= Your task =
Start at the line that has "boulder('boulder', 'reddish brown" and stop at the line that has "boulder('boulder', 'low brown". Print those lines and all lines between them exactly, and nothing more.
━━━━━━━━━━━━━━━━
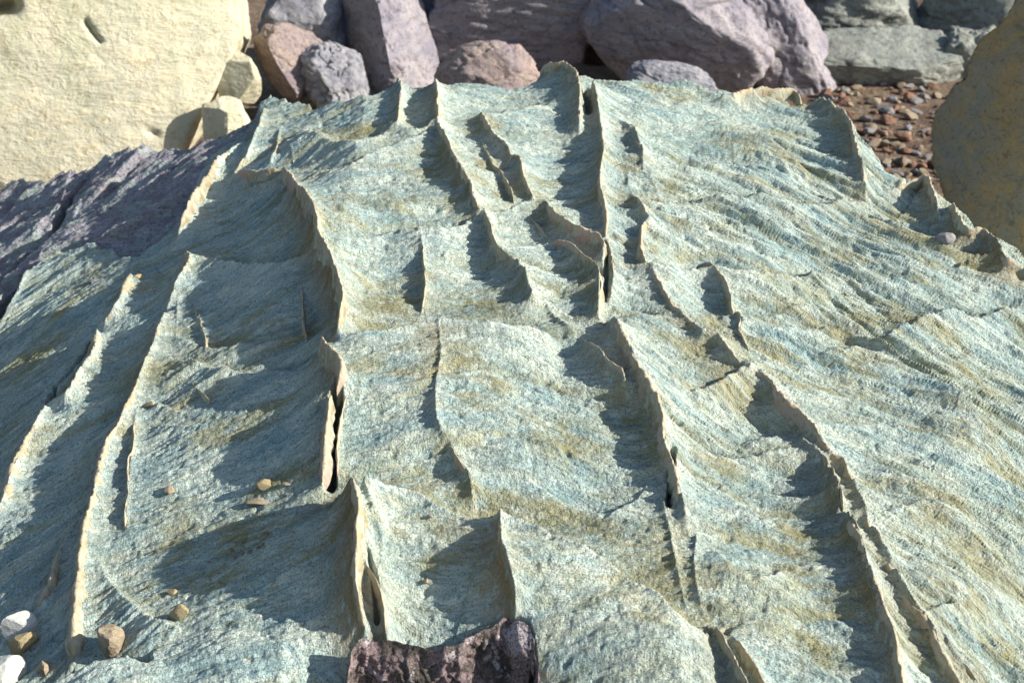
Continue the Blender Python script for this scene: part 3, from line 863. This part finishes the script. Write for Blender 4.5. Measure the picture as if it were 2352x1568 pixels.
boulder('boulder', 'broad purple boulder with a rounded right end at the top centre', (1175, 35), 6.5, 225, 135, M_PURPLE, 16, -3, .8, group=GB, cuts=2, low=.85, box=.6, rough=.07, extra=((0, -.9, -.25, .6),))
boulder('boulder', 'small pink domed boulder peeping over the top centre edge', (1125, 195), 5.9, 128, 98, M_PINK, 18, -4, .8, group=GB, cuts=2, low=.8, box=0, rough=.07)
boulder('boulder', 'big purple boulder with a pale sunlit rib sloping to the right', (1545, 75), 6.4, 225, 165, M_PURPLE, 21, -40, .8, group=GB, cuts=2, low=.85, rough=.08, extra=((.2, -.8, -.3, .55),))
boulder('boulder', 'low rounded purple slab under the big ribbed boulder', (1545, 200), 6.0, 112, 55, M_BLUE, 22, -12, .8, group=GB, cuts=3, low=.8)
boulder('boulder', 'long dark purple boulder leaning left, between ribbed and grey boulders', (1795, 110), 6.7, 95, 210, M_PURPLE, 24, 34, .8, group=GB, cuts=2, low=.8, rough=.08)
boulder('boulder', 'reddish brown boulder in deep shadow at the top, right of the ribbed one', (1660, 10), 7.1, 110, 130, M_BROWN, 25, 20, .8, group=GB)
boulder('boulder', 'grey green boulder at the top edge right of the dark leaning one', (1935, 20), 7.4, 205, 110, M_GREY, 27, -8, .8, group=GB, rough=.09, cuts=4)
boulder('boulder', 'grey boulder with a sunlit flat top and brown hollow beneath', (2015, 165), 6.9, 185, 112, M_GREY, 29, -4, .8, group=GB, rough=.10, box=.45, cuts=3, extra=((0, -.3, .9, .55), (0, -.8, -.5, .5)))
boulder('boulder', 'layered grey boulder at the top right, behind the ochre one', (2260, 40), 7.5, 165, 100, M_GREY, 31, 5, .8, group=GB, rough=.12, box=.4, cuts=4)
boulder('boulder', 'grey block in the gap left of the ochre boulder', (2215, 180), 7.1, 95, 115, M_GREY, 33, 0, .8, group=GB, rough=.17, box=.5)
boulder('boulder', 'ochre yellow boulder sloping up to the right picture edge', (2440, 380), 4.9, 300, 390, M_OCHRE, 35, -4, .9, group=GB, cuts=8, low=.66, rough=.085, crease=.03, box=.5, extra=((-.82, -.25, .48, .42),))
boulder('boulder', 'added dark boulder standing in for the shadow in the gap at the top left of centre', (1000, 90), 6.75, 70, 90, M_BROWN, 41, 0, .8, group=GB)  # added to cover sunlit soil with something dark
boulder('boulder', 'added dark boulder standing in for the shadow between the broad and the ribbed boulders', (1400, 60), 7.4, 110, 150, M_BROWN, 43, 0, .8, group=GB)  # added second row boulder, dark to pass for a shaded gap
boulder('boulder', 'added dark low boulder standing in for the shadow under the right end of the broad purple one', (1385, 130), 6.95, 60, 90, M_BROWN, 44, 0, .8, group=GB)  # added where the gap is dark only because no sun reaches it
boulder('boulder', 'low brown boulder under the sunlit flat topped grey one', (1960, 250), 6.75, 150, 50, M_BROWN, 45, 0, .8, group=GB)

# ------------------------------------------------------------------ ground behind
NG = 120
gx = np.linspace(-1, 1, NG); gx = np.sign(gx) * (np.abs(gx) * 8 + np.abs(gx) ** 6 * 500)
gy = gx + 5
GX, GY = np.meshgrid(gx, gy)
GZ = .03 * fbm(GX * .9, GY * .9, .3, 91, 4) * (np.abs(GX) < 12)
k = NT('gravelly soil')
p = k.obj()
a = k.noise(p, 1.5, 6, .6); b = k.noise(p, 14, 5, .7); c = k.noise(p, 60, 4, .7)
col = k.mix(k.ramp(a, .38, .62), (.13, .08, .055), (.19, .135, .09))
col = k.mix(k.ramp(b, .48, .64, 0, .8), col, (.27, .21, .14))
col = k.mix(k.ramp(c, .50, .66, 0, .7), col, (.09, .06, .045))
M_SOIL = k.done(col, k.bump(c, .012, .9, k.bump(b, .05, .9)))
gi = np.arange(NG * NG).reshape(NG, NG)
g = make_mesh('ground', np.stack([GX, GY, GZ], -1).reshape(-1, 3),
              np.stack([gi[:-1, :-1], gi[:-1, 1:], gi[1:, 1:], gi[1:, :-1]], -1).reshape(-1, 4), M_SOIL)
g['kind'] = 'structure'

# loose stones on the soil at the right, seen past the rock's rim
rg = random.Random(4)
peb = []
for kk in range(9):
    v, f = stone_shape(100 + kk, 3, 10, .34, .14, .2)
    o = make_mesh('loose_stone', v * np.array([1, .85, .62]), f, M_PEB[kk % 3], smooth=False)
    peb.append(o)
tone = ['tan loose stone lying on the soil patch past the right rim', 'red brown loose stone lying on the soil patch past the right rim', 'grey loose stone lying on the soil patch past the right rim']
def ground_hit(X_, Y_):
    d = ray(X_, Y_); t = -CAM_Z / d[2]
    return d[0] * t, d[1] * t
first = set()
for n_ in range(290):
    px = rg.uniform(1890, 2230); py = rg.uniform(195, 430)
    x, y = ground_hit(px, py)
    kk = rg.randrange(9)
    if kk in first: o = peb[kk].copy(); COL.objects.link(o)
    else: o = peb[kk]; first.add(kk)
    sz = rg.choice([.008, .010, .013, .017, .022, .028, .038])
    o.scale = (sz * rg.uniform(.8, 1.4), sz, sz * rg.uniform(.7, 1.1))
    o.location = (x, y, sz * .3); o.rotation_euler = (rg.uniform(-.3, .3), rg.uniform(-.3, .3), rg.uniform(0, 6.3))
    o['label'] = tone[kk % 3]; o['category'] = 'stone'; o['group'] = tone[kk % 3].split(' lying')[0] + 's on the soil past the right rim'

# ------------------------------------------------------------------ stones lying on the rock
def pebble(label, px, w, h, mat, seed, roll=0, lift=.35, sub=3):
    P = hit(px[0], px[1] + h * .3, .012)
    k = np.linalg.norm(P - np.array([0, 0, CAM_Z])) / FPX
    v, f = stone_shape(seed, sub, 11, .36, .09, .3)
    v = v * np.array([w * k, (w + h) * .45 * k, h * k])
    a = RAD(roll); ca, sa = math.cos(a), math.sin(a)
    v = np.column_stack([v[:, 0] * ca - v[:, 2] * sa, v[:, 1], v[:, 0] * sa + v[:, 2] * ca])
    o = make_mesh('stone', v, f, mat, smooth=False)
    z = surf_z(P[0], P[1])
    o.location = (P[0], P[1], z - v[:, 2].min() * .62)
    o['label'] = label; o['category'] = 'stone'
    return o
pebble('small pale round stone lying in the shade of the centre ridge', (390, 1112), 16, 12, M_PEB[0], 201)
pebble('ochre stone on the shaded slope left of the open slot', (600, 1090), 25, 13, M_OST, 202, 8)
pebble('pale flat chip just below the ochre stone on the shaded slope', (592, 1122), 30, 9, M_PEB[0], 203, 6)
pebble('wedge shaped ochre stone lying low on the left slope', (408, 1386), 32, 17, M_OST, 204, 28)
pebble('tiny shard above the wedge shaped ochre stone', (392, 1328), 16, 7, M_OST, 205, 20)
pebble('upright chalky chunk with ochre side near the bottom left', (250, 1458), 36, 42, M_PEB[0], 206)
pebble('white stone topmost of the pile in the bottom left corner', (38, 1432), 46, 34, M_WHITE, 207, -14)
pebble('olive brown stone wedged under the white stone in the corner', (52, 1472), 38, 26, M_OST, 208, 15)
pebble('white stone at the picture edge, lowest of the corner pile', (22, 1525), 48, 50, M_WHITE, 209, -30)
pebble('dull stone in shadow right of the lowest white stone', (98, 1520), 24, 18, M_PEB[0], 210)
pebble('pink grey stone in the shade of the right rim', (2166, 582), 24, 15, M_PEB[2], 211, 4)
pebble('tiny chip below the pink grey stone', (2200, 628), 9, 6, M_PEB[0], 212)
pebble('dark shard lying on the upper left slope', (216, 630), 18, 9, M_BED, 213, 20)
pebble('ochre wedge stuck on the left swag beside a thin ridge', (342, 932), 17, 8, M_OST, 214, 12)
pebble('tiny stone high in the front hollow', (988, 1235), 8, 6, M_PEB[0], 215)
pebble('tiny stone low in the front hollow', (978, 1356), 9, 7, M_PEB[0], 216)
pebble('tiny pale chip right of the ochre stone on the shaded slope', (657, 1092), 10, 5, M_PEB[0], 217)
pebble('small stone behind the head of the upper left ridge', (318, 648), 14, 7, M_OST, 218)

# small chips lying in the left hollow
cg = random.Random(9)
chip = None
for n_ in range(26):
    a_ = cg.uniform(470, 640); b_ = 1290 - (a_ - 470) * .55 + cg.gauss(0, 28)
    P = hit(a_, b_, .01)
    if chip is None:
        v, f = stone_shape(301, 2, 8, .4, .1, .2)
        chip = make_mesh('stone_chip', v * np.array([1, .8, .5]), f, M_PEB[0], smooth=False); o = chip
    else:
        o = chip.copy(); COL.objects.link(o)
    q_ = cg.choice([.0025, .003, .004, .005, .007])
    o.scale = (q_ * cg.uniform(.8, 1.5), q_, q_)
    o.rotation_euler = (0, 0, cg.uniform(0, 6.3))
    o.location = (P[0], P[1], surf_z(P[0], P[1]) + q_ * .15)
    o['label'] = 'tiny stone chip scattered on the stained shaded slope left of the front spire'
    o['category'] = 'stone'; o['group'] = 'stone chips on the left slope'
━━━━━━━━━━━━━━━━
= Correct result =
boulder('boulder', 'reddish brown boulder in deep shadow at the top, right of the ribbed one', (1660, 10), 7.1, 110, 130, M_BROWN, 25, 20, .8, group=GB)
boulder('boulder', 'grey green boulder at the top edge right of the dark leaning one', (1935, 20), 7.4, 205, 110, M_GREY, 27, -8, .8, group=GB, rough=.09, cuts=4)
boulder('boulder', 'grey boulder with a sunlit flat top and brown hollow beneath', (2015, 165), 6.9, 185, 112, M_GREY, 29, -4, .8, group=GB, rough=.10, box=.45, cuts=3, extra=((0, -.3, .9, .55), (0, -.8, -.5, .5)))
boulder('boulder', 'layered grey boulder at the top right, behind the ochre one', (2260, 40), 7.5, 165, 100, M_GREY, 31, 5, .8, group=GB, rough=.12, box=.4, cuts=4)
boulder('boulder', 'grey block in the gap left of the ochre boulder', (2215, 180), 7.1, 95, 115, M_GREY, 33, 0, .8, group=GB, rough=.17, box=.5)
boulder('boulder', 'ochre yellow boulder sloping up to the right picture edge', (2440, 380), 4.9, 300, 390, M_OCHRE, 35, -4, .9, group=GB, cuts=8, low=.66, rough=.085, crease=.03, box=.5, extra=((-.82, -.25, .48, .42),))
boulder('boulder', 'added dark boulder standing in for the shadow in the gap at the top left of centre', (1000, 90), 6.75, 70, 90, M_BROWN, 41, 0, .8, group=GB)  # added to cover sunlit soil with something dark
boulder('boulder', 'added dark boulder standing in for the shadow between the broad and the ribbed boulders', (1400, 60), 7.4, 110, 150, M_BROWN, 43, 0, .8, group=GB)  # added second row boulder, dark to pass for a shaded gap
boulder('boulder', 'added dark low boulder standing in for the shadow under the right end of the broad purple one', (1385, 130), 6.95, 60, 90, M_BROWN, 44, 0, .8, group=GB)  # added where the gap is dark only because no sun reaches it
boulder('boulder', 'low brown boulder under the sunlit flat topped grey one', (1960, 250), 6.75, 150, 50, M_BROWN, 45, 0, .8, group=GB)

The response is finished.